O advogado do presidente da Câmara disse ainda que a ação da procuradoria se deu em cima de “delações torturadas”, em referência ao argumento dos advogados da Lava Jato de que as delações foram forçadas pelos investigadores em troca da liberdade, e tentou sustentar a tese de que Cunha não mentiu à CPI quando disse que não tinha dinheiro em contas não declaradas no Imposto de Renda. Segundo Nobre, o peemedebista mantém trusts no exterior, e não há previsão legal que exija que qualquer cidadão brasileiro tenha de declarar valores nessa situação.
“O meu cliente já foi réu no Supremo e acabou absolvido por unanimidade. Não podemos admitir que uma denúncia faça prova de nada. Esse processo é natimorto, já se sabe qual é o fim: o arquivamento”, disse Marcelo Nobre. “Em se admitindo que o processo seja aberto, não se vai fazer com que a denúncia do MP vire prova, não vai, da mesma forma, conseguir mostrar que há lei que obrigue o cidadão a declarar trusts no imposto de renda. Qual o objetivo de abrir um processo onde já sabemos o fim desde já? A defesa não tem como concordar em abrir um processo para sangrar um deputado”, continuou o advogado.
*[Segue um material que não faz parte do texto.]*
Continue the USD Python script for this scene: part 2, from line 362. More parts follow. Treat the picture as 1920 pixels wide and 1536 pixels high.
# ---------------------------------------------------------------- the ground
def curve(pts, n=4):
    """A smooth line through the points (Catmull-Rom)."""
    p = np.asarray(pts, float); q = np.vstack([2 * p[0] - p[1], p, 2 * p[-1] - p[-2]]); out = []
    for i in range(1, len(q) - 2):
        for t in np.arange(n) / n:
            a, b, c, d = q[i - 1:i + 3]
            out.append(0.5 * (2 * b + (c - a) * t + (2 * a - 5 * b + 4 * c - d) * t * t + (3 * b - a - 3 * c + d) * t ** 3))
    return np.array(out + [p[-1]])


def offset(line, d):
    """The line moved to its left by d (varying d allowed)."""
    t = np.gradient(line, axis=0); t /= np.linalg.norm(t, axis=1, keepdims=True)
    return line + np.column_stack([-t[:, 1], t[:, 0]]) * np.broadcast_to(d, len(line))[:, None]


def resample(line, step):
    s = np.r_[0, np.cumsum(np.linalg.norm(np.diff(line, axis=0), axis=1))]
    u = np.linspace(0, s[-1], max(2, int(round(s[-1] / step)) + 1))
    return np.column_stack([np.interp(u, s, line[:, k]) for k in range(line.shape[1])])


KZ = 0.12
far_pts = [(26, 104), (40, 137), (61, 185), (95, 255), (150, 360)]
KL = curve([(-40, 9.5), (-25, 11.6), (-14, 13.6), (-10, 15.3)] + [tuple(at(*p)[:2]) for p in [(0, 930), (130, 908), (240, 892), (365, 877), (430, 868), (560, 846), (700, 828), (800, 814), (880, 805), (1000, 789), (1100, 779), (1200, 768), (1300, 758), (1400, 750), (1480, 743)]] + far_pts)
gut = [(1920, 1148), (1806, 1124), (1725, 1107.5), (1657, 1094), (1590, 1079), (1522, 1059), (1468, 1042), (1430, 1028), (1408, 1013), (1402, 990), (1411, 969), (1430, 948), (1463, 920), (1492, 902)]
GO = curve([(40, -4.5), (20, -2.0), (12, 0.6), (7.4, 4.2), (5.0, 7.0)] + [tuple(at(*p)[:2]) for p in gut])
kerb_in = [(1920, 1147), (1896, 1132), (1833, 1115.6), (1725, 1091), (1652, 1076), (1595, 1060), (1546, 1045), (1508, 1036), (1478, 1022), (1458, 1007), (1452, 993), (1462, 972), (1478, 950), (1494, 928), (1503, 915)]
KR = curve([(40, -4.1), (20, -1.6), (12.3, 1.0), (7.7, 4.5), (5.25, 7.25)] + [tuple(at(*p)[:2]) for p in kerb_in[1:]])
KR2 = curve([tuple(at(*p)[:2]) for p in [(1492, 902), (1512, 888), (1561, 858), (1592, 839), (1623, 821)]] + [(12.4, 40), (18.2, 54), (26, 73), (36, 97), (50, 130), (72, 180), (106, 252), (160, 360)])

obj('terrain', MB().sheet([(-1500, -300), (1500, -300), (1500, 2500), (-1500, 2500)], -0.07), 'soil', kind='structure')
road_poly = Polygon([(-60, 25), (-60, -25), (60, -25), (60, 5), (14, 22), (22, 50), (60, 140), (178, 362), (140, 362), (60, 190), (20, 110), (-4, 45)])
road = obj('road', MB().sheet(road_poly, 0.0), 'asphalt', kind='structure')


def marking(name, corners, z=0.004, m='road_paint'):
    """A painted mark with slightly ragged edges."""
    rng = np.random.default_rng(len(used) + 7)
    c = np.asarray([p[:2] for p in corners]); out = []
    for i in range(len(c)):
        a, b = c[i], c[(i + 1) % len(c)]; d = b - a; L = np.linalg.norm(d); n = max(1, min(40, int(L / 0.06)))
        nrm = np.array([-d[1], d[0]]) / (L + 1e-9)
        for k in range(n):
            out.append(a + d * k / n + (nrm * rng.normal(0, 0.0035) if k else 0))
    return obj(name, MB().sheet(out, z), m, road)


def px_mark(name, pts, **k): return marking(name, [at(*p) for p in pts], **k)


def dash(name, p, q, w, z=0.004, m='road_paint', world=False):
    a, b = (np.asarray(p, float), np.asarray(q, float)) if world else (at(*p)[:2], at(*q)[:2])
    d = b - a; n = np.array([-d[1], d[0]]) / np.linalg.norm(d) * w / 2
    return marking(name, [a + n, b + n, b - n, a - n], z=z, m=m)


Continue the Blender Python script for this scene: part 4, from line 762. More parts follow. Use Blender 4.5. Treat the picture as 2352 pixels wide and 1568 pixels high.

Relator do processo, Fausto Pinato rebateu o jurista argumentando que o parecer preliminar não fala de fato provado e tampouco entra no mérito das denúncias que pesam contra Cunha. “O exame de admissibilidade, em momento algum, prejulgou alguém. A fala do nobre advogado nos traz a seguinte reflexão: mais do que tudo, temos de continuar esse processo, porque precisamos saber do mérito, do contraditório e das sociedades mantidas pelo presidente”, afirmou Pinato. “Peço aos parlamentares que coloquem a mão na consciência não para prejulgar, apenas para a gente ter o direito de apurar a verdade”, continuou.